### [Work required]
Copy exactly, and only, the lines between the line holding "Write the bpy" and the line holding "S.camera = cam", inclusive; skip the pictures.

### [Given entries]
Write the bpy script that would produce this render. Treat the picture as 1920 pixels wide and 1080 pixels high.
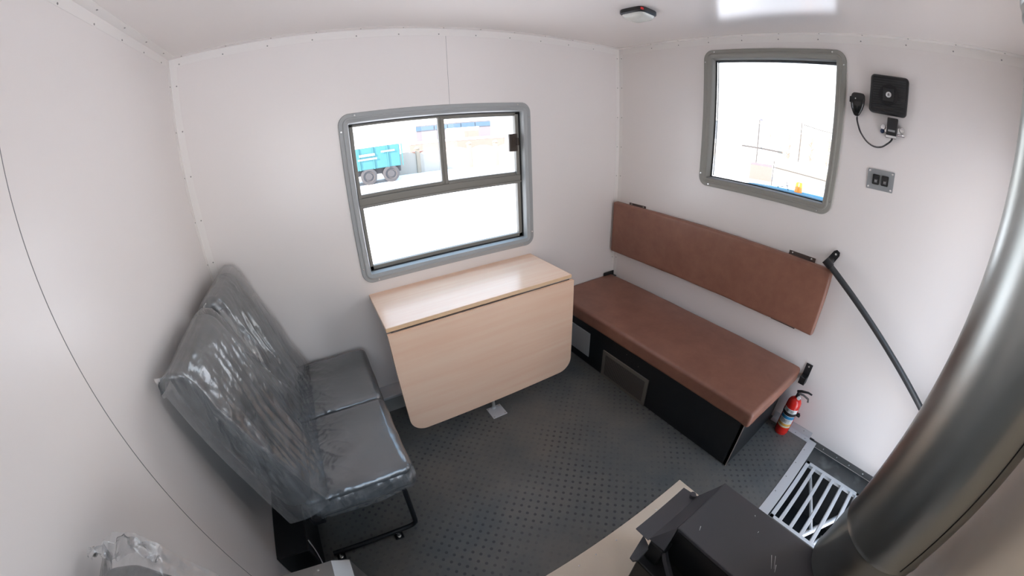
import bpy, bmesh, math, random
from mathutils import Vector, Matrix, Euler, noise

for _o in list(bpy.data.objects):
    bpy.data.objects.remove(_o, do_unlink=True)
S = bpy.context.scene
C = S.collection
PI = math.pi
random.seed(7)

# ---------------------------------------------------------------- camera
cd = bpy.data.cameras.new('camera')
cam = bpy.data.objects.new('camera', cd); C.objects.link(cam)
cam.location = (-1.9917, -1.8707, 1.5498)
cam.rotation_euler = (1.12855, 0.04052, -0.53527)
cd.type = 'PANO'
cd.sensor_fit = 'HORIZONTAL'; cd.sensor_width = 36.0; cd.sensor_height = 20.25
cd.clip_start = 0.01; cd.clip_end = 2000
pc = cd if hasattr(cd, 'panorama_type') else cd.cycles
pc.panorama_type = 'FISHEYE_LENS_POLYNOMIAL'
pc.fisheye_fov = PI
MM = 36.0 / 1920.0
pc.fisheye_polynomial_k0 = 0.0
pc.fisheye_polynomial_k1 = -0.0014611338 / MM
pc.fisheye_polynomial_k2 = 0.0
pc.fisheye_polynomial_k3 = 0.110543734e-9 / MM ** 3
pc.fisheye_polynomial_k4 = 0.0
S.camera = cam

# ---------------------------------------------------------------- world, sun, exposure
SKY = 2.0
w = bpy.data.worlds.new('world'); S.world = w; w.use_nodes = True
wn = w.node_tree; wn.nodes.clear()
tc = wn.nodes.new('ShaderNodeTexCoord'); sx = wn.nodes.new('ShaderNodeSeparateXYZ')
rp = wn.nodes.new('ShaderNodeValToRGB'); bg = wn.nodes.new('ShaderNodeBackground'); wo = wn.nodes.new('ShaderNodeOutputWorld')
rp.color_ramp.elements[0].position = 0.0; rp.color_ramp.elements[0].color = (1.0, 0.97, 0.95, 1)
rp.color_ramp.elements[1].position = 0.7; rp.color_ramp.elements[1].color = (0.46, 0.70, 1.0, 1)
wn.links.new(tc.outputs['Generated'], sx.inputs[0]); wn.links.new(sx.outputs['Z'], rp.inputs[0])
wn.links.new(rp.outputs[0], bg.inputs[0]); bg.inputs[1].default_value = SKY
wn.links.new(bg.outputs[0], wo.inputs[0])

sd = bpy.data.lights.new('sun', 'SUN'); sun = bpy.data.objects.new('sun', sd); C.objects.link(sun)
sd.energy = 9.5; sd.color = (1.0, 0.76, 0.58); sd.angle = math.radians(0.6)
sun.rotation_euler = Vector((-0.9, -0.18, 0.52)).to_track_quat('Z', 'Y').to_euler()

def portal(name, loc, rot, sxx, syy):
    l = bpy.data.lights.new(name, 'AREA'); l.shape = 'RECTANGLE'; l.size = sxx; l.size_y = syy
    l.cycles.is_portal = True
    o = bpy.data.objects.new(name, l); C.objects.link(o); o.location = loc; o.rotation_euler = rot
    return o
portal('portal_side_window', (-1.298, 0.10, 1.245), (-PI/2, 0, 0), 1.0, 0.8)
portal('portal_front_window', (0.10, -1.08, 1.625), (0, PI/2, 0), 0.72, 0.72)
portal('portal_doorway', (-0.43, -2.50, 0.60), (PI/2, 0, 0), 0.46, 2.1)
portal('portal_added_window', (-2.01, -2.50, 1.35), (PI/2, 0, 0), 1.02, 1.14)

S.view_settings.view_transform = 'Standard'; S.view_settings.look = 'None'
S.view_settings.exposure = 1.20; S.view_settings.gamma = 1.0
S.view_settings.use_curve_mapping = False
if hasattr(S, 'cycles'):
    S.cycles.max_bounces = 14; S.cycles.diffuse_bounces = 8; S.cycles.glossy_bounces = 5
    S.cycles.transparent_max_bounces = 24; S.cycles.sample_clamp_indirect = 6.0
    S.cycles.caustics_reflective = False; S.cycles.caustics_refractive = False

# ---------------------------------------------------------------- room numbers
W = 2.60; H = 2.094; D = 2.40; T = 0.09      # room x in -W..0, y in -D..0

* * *

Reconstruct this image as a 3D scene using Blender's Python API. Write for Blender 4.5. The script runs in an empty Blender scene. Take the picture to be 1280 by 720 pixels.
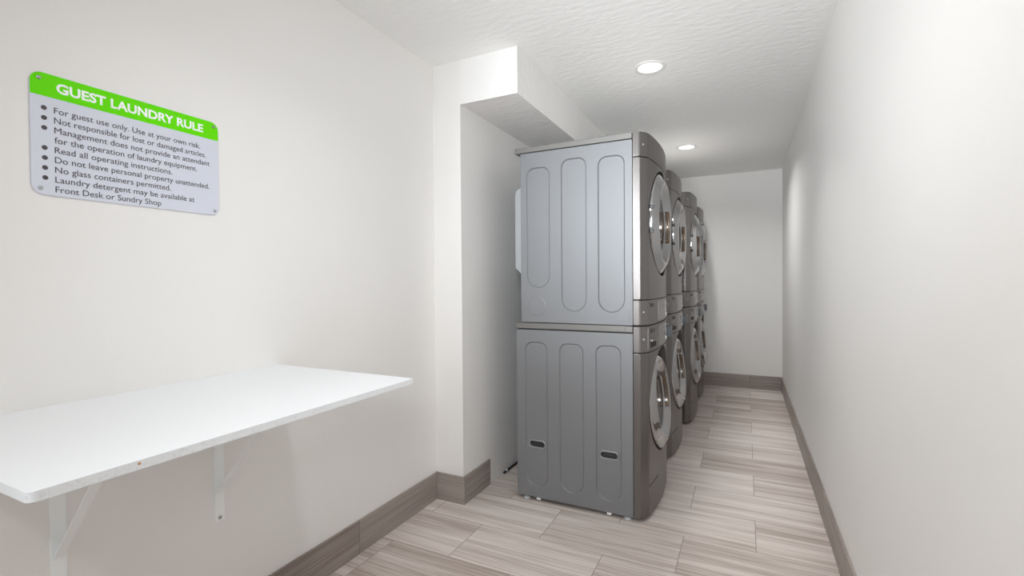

### [Response]
Write the bpy script that would produce this render. Treat the picture as 1920 pixels wide and 1080 pixels high.
import bpy, bmesh, math, random
from mathutils import Vector, Matrix, Euler, noise

for _o in list(bpy.data.objects):
    bpy.data.objects.remove(_o, do_unlink=True)
S = bpy.context.scene
C = S.collection
PI = math.pi
random.seed(7)

# ---------------------------------------------------------------- camera
cd = bpy.data.cameras.new('camera')
cam = bpy.data.objects.new('camera', cd); C.objects.link(cam)
cam.location = (-1.9917, -1.8707, 1.5498)
cam.rotation_euler = (1.12855, 0.04052, -0.53527)
cd.type = 'PANO'
cd.sensor_fit = 'HORIZONTAL'; cd.sensor_width = 36.0; cd.sensor_height = 20.25
cd.clip_start = 0.01; cd.clip_end = 2000
pc = cd if hasattr(cd, 'panorama_type') else cd.cycles
pc.panorama_type = 'FISHEYE_LENS_POLYNOMIAL'
pc.fisheye_fov = PI
MM = 36.0 / 1920.0
pc.fisheye_polynomial_k0 = 0.0
pc.fisheye_polynomial_k1 = -0.0014611338 / MM
pc.fisheye_polynomial_k2 = 0.0
pc.fisheye_polynomial_k3 = 0.110543734e-9 / MM ** 3
pc.fisheye_polynomial_k4 = 0.0
S.camera = cam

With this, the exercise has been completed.